Aim of the task: Set down word for word each line from the start of the listing through the line that contains "random.seed(11); rng = np.random.default_rng(11)", both included.

— BEGIN Supplied information —

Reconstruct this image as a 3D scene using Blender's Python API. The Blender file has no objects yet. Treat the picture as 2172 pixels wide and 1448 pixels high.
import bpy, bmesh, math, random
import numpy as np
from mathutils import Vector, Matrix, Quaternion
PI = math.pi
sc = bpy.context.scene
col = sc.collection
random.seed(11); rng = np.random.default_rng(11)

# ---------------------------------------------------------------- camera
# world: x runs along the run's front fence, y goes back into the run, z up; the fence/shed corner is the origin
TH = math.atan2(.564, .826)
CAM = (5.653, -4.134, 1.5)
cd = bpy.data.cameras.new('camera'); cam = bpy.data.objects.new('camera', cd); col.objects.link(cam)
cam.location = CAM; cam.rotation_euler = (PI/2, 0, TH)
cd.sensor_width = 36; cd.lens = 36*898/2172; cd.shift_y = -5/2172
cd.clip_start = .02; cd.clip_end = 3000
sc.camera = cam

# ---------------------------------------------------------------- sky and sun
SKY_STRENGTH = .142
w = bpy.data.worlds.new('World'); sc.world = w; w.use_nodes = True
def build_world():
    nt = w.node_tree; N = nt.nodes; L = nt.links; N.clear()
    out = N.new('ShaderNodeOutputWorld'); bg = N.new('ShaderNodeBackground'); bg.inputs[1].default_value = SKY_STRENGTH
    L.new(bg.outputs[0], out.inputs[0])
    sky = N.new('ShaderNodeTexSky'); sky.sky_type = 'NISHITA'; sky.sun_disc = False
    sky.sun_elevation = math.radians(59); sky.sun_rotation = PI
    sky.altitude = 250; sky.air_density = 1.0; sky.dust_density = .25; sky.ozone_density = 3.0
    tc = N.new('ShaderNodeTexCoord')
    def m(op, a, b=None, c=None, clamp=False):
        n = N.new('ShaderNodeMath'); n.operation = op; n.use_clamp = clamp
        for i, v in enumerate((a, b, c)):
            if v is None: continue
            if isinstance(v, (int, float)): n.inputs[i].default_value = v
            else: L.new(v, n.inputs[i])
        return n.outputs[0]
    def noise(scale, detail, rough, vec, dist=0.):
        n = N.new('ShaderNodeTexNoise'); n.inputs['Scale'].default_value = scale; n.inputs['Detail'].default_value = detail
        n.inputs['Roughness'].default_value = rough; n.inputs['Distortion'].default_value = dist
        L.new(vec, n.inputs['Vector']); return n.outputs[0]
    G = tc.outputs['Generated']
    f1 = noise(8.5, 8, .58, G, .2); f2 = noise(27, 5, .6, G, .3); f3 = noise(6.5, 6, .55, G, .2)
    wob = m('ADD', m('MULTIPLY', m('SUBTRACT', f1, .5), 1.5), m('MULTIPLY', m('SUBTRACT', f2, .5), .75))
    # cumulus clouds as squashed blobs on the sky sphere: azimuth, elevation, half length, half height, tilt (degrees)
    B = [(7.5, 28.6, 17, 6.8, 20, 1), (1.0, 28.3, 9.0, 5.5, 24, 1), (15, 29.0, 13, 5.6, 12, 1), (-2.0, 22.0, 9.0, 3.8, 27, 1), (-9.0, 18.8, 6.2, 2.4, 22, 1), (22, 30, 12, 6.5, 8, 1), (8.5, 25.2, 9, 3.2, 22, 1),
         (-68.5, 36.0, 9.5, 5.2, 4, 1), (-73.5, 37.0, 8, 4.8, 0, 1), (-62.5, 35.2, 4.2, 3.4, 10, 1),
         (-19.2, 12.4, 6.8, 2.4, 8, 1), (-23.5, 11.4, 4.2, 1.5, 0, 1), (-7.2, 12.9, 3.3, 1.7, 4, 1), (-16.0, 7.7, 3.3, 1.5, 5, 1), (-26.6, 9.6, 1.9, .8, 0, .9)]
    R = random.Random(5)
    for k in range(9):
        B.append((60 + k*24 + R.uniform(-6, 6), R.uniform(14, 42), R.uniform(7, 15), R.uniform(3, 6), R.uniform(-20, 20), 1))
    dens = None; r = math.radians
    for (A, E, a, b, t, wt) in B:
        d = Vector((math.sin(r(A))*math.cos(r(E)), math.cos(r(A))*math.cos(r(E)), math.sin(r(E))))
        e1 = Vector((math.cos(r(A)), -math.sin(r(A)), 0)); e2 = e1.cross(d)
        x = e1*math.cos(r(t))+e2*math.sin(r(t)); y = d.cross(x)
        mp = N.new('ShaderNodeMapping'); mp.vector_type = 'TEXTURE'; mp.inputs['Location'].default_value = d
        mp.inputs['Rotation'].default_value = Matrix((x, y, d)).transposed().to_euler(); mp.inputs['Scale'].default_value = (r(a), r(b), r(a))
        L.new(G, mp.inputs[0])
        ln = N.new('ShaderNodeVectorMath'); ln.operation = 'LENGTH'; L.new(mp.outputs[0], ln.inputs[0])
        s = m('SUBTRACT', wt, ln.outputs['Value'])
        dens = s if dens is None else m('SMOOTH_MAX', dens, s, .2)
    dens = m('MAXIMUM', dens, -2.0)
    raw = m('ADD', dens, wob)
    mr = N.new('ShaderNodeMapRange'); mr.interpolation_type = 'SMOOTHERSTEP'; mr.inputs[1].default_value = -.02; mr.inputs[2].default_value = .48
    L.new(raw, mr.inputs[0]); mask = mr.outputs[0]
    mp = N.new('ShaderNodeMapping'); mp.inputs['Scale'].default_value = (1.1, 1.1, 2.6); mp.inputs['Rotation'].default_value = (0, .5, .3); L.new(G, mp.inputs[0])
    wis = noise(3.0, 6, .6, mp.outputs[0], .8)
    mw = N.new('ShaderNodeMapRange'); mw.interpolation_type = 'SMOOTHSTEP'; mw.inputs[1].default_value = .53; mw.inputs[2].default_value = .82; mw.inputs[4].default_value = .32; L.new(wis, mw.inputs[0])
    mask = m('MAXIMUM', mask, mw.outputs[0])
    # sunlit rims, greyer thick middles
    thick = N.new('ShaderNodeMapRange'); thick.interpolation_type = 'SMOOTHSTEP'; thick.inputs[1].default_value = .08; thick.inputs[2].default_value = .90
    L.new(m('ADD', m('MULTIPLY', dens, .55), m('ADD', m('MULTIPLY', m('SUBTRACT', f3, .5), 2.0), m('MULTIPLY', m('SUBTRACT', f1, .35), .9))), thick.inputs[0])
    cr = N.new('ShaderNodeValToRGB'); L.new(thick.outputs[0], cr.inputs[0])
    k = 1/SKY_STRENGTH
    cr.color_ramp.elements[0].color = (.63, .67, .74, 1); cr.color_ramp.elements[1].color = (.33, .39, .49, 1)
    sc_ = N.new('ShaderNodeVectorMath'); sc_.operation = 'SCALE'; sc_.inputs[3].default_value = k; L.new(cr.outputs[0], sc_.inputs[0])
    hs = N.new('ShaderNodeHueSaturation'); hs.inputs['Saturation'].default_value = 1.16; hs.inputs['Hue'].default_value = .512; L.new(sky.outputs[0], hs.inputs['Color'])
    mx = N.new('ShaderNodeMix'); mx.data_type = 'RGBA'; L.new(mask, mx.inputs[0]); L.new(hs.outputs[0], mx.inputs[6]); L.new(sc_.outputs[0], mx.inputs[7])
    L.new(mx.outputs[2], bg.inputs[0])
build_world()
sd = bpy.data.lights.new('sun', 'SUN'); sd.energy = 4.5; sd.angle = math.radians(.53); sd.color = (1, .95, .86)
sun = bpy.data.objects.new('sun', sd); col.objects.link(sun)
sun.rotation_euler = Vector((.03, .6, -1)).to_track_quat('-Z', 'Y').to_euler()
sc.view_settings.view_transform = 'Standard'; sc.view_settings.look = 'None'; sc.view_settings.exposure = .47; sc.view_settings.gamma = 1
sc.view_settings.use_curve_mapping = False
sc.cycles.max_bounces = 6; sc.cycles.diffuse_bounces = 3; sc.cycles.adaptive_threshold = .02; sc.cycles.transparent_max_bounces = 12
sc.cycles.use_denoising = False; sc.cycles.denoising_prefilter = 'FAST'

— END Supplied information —

Full solution:
Reconstruct this image as a 3D scene using Blender's Python API. The Blender file has no objects yet. Treat the picture as 2172 pixels wide and 1448 pixels high.
import bpy, bmesh, math, random
import numpy as np
from mathutils import Vector, Matrix, Quaternion
PI = math.pi
sc = bpy.context.scene
col = sc.collection
random.seed(11); rng = np.random.default_rng(11)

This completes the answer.